Functions of Citta in the Sense-Door Process and in the Mind-Door Process - Duality II

Seeing, hearing, smelling, tasting and experiencing bodily impressions are different functions, not performed by a self, but by citta. These cittas arise because of their own appropriate conditions. In order to remind people of this truth, the Buddha often explained how cittas experience objects through the five senses and through the mind-door. He would point out the different conditions through which cittas arise and the impermanence of these conditions. Since the conditions through which cittas arise are impermanent, cittas cannot be permanent.


We read in the 'Kindred Sayings' (IV, Salāyatana-vagga, Kindred Sayings on

Sense, First Fifty, Ch. IV, par. 93, Duality II) that the Buddha said to the



Owing to a dual (thing), monks, consciousness comes into being.

And what, monks, is that dual

owing to which consciousness comes into being?

Owing to the eye and objects arises eye-consciousness.
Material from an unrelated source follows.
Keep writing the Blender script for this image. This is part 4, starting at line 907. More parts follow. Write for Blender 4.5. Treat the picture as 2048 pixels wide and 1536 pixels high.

The eye is impermanent, changing, its state is 'becoming otherness'.

So also are objects.

Thus this dual, mobile and transitory, impermanent, changing,

- - its state is 'becoming otherness'.

Eye-consciousness is impermanent, changing, 

its state is 'becoming otherness'.  

This eye-consciousness,

arising as it does from an impermanent relation,

how could it be permanent?

Now the striking together, the falling together,

tile meeting together of these three things,

this, monks, is called 'eye-contact'.

Eye-contact is impermanent, changing,

its state is 'becoming otherness'.

That condition, that relation of the uprising of eye-contact,

they also are impermanent...

This eye-contact, arising as it does from an impermanent relation,

how could it be permanent?

Contacted, monks, one feels.

Contacted, one is aware.

Contacted, one perceives.

Thus these states also are mobile and transitory,

impermanent and changing.

Their state is 'becoming otherness'...

The same is said with regard to the other doorways.